Gostei muito da leitura do livro de contos de Edmund Wilson Memórias do Condado de Hécate. Há muita elegância na prosa de Wilson e principalmente uma capacidade descritiva que vai aos detalhes mais importantes de uma determinada atmosfera. A crítica em geral despreza o Wilson da prosa de imaginação e praticamente o admoesta a ficar nos limites da crítica. Acho demasiadamente estreita esta visão, e embora a ficção de Wilson não ascenda a dimensão de sua prosa, deve e merece ser lida e meditada pelos que gostam da literatura.
Dois dos seis contos, me chamaram a atenção A princesa dos cabelos dourados e Os Milholands e sua alma condenada. O primeiro é uma narrativa bastante crua, quase cruel na sua sutil descrição do relacionamento do personagem com duas mulheres de classes sociais diferentes. Wilson, com seu estilo objetivo e direto caracteriza a imensa distancia destas duas mulheres através de vários detalhes como a roupa, os gostos, a fala e principalmente os seus ambientes e seus passados. Mas principalmente disseca o tratamento de classe, a base de amargura e preconceito que está inscrita em nosso comportamento social, no modo como lidamos com os seres humanos através de uma rede de relações construídas sobre os alicerces da luta de classes. É um conto amargo de amor.

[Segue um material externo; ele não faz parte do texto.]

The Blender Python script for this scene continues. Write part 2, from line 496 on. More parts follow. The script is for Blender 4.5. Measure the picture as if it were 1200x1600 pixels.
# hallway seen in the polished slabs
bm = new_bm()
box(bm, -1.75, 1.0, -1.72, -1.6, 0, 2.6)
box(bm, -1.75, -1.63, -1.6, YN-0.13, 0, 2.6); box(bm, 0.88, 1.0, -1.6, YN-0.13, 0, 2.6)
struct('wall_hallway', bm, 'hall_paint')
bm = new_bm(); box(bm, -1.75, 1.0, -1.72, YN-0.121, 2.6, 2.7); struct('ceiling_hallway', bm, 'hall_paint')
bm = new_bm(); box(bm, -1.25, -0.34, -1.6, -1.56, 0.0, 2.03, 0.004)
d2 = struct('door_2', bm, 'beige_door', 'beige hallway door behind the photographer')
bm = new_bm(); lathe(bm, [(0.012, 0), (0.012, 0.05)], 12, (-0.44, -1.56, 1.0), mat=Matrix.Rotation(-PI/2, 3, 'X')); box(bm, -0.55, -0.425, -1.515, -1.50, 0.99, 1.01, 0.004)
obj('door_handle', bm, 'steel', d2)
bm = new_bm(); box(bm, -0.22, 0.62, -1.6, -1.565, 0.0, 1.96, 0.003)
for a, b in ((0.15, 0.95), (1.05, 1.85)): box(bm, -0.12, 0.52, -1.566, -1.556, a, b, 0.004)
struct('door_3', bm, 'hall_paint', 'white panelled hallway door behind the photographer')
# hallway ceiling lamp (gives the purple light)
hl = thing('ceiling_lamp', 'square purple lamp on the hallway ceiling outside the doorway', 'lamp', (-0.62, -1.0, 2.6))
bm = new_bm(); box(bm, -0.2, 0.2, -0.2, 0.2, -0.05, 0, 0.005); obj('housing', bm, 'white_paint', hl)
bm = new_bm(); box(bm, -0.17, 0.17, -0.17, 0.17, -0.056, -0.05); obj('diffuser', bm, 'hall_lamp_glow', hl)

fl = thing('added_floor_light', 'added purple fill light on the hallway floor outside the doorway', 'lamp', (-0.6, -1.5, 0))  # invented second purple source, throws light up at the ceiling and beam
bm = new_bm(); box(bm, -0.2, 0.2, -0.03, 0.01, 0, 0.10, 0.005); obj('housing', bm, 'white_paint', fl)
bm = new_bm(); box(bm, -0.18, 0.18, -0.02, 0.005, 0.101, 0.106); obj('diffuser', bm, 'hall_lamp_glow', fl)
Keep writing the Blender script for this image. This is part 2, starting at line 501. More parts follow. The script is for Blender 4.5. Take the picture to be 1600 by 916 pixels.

Os Milholands e sua alma condenada é uma divertida narrativa, sarcástica, irônica sobre o mundo editorial e, por tabela, de toda a falsidade e representação artificial do mundo intelectual. Wilson demole uma a uma as imposturas da vida editorial da América do início do século vinte, o tom postiço de suas pretensões, a falsidade de suas mais altas alegações de cultura e seriedade. O conto desnuda o modo pelo qual as mais baixas demandas materialistas se fantasiam para o público como altas expectativas culturais e jogos civilizados; como os personagens que encenam uma alta espiritualidade não passam de materialistas grosseiros que encontraram no mundo dos livros um mercado adequado para as suas ambições. O alvo dele é claro é a sociedade capitalista americana do início do século XX, o modo como tudo era visto como mercadoria e produto, onde tudo estava envolvido pelo desejo puro de lucro e o cálculo frio das perdas e ganhos financeiros. Um grande conto, mas tem duas faltas: a primeira é que Wilson de uma certa maneira apresenta este mundo em contraposição – ele imagina – de uma época passada, o século XIX, onde os verdadeiros intelectuais ainda faziam o jogo verdadeiro do espírito. Há uma certa idealização da geração anterior que, esta sim, ainda estaria imbuída dos “verdadeiros valores da América”. A segunda falta é a seguinte: este é um conto de muito humor e sarcasmos e crítica. Sob o olhar do autor nada fica sem ser ridicularizado ou ao menos reduzido a sua verdadeira dimensão, em geral, mesquinha e ridícula. Tudo está posto à prova, tudo menos o autor. Ao narrador de Wilson (e suspeito, ao próprio Wilson) falta a auto ironia, o dom superior que, sem ser depreciativo, permite a alguém rir de si mesmo. O narrador de Wilson se leva a sério mesmo fazendo parte do mesmo ambiente editorial que ele perfeitamente ironiza. Não consegue rir de si mesmo e isso faz de parte de seu riso apenas escárnio. Mas ao perceber isso nós também rimos de Wilson.